> [SOURCE EXCERPT]:

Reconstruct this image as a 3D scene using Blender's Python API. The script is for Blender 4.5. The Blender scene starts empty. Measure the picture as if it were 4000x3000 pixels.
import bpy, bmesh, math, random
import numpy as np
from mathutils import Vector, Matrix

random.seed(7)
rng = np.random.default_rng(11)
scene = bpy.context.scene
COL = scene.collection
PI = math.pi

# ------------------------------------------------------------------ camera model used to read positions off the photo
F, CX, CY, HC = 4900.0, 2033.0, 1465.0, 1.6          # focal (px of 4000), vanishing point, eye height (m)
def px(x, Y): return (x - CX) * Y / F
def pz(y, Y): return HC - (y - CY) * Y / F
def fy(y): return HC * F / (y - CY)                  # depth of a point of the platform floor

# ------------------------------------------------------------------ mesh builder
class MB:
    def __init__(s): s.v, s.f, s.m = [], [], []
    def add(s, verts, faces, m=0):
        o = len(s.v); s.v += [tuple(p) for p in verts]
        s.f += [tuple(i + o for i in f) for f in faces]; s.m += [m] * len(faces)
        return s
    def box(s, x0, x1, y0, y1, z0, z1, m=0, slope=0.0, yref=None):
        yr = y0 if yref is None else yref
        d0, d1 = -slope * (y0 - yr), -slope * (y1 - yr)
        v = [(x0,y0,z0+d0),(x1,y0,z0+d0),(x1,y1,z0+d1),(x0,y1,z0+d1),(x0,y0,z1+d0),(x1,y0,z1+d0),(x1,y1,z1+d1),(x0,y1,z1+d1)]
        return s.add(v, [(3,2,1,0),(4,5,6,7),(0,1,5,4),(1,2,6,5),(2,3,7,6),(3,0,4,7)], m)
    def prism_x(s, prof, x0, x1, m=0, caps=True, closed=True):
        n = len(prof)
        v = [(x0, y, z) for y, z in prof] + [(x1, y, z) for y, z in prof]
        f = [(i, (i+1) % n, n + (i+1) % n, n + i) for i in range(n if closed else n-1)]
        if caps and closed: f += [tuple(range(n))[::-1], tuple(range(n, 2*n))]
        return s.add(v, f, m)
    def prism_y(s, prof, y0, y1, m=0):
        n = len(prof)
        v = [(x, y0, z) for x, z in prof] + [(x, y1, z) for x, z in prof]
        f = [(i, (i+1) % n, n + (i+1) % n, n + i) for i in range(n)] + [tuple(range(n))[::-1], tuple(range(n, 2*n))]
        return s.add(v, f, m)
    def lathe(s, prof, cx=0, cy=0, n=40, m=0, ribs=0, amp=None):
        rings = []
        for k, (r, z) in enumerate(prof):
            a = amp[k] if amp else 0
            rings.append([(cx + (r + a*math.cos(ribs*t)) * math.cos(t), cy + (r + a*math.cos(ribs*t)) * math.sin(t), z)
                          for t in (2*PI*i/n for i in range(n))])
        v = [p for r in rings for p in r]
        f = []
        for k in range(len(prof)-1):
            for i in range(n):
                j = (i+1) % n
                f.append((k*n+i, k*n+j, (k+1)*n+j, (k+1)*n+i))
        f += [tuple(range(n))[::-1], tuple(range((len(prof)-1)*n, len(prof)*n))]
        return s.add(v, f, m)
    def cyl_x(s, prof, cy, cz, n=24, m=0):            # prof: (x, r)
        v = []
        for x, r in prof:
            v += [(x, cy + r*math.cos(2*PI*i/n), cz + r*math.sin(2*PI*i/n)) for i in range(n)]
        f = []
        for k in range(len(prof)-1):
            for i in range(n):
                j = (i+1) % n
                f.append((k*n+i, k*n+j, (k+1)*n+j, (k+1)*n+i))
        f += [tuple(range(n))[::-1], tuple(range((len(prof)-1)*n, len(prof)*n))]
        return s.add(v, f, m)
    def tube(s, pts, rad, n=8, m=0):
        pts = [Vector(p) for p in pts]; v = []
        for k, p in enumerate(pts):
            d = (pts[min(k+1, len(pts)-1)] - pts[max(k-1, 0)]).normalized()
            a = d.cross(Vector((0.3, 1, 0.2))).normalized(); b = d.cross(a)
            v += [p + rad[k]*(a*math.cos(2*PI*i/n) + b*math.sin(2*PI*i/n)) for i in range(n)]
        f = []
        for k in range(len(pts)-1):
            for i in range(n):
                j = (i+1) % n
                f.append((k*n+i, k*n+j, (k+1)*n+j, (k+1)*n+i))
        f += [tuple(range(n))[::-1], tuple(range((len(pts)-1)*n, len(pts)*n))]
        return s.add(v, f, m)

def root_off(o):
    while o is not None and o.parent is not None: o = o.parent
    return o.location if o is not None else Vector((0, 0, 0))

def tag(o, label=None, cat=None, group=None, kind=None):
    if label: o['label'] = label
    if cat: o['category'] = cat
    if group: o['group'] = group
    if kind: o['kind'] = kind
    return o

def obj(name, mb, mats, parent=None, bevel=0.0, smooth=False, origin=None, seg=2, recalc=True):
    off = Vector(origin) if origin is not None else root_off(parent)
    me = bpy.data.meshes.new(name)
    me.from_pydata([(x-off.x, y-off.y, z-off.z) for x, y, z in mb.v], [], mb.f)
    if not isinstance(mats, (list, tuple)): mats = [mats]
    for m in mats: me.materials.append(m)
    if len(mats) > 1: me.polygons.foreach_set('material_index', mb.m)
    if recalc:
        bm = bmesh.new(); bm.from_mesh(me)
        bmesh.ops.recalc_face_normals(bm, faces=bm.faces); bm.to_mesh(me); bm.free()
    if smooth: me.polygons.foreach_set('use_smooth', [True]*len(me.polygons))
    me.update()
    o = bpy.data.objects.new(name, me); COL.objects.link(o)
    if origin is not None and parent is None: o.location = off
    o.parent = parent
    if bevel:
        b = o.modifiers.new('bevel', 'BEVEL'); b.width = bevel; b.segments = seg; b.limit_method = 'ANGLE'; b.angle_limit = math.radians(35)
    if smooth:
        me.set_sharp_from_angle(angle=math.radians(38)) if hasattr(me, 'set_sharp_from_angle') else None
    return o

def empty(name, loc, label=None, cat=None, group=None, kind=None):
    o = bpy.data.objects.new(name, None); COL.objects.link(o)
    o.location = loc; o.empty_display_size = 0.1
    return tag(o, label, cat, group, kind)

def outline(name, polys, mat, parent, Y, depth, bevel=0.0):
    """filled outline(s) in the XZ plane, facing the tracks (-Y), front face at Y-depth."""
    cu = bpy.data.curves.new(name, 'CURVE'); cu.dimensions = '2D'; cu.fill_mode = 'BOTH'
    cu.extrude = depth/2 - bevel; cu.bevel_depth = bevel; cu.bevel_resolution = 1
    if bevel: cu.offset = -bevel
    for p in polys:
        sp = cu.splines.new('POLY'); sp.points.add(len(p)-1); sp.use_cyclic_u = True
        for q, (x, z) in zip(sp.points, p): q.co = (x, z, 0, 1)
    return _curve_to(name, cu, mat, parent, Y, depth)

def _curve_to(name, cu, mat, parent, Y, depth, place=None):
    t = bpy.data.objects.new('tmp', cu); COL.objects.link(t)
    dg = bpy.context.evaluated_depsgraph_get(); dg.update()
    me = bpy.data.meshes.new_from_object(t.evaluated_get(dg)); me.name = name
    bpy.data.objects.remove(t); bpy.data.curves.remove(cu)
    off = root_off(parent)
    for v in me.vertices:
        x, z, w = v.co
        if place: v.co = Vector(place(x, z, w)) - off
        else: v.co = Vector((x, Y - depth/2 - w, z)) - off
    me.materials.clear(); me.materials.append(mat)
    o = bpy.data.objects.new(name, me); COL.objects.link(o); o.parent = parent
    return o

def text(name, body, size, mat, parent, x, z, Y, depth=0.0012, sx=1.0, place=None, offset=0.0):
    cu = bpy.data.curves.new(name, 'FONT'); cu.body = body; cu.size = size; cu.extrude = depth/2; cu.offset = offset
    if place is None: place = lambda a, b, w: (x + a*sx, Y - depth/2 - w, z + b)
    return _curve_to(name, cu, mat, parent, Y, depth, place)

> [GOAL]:
Pull out each line holding the string "scene".

> [OUTPUT OF THE TASK]:
Reconstruct this image as a 3D scene using Blender's Python API. The script is for Blender 4.5. The Blender scene starts empty. Measure the picture as if it were 4000x3000 pixels.
scene = bpy.context.scene
COL = scene.collection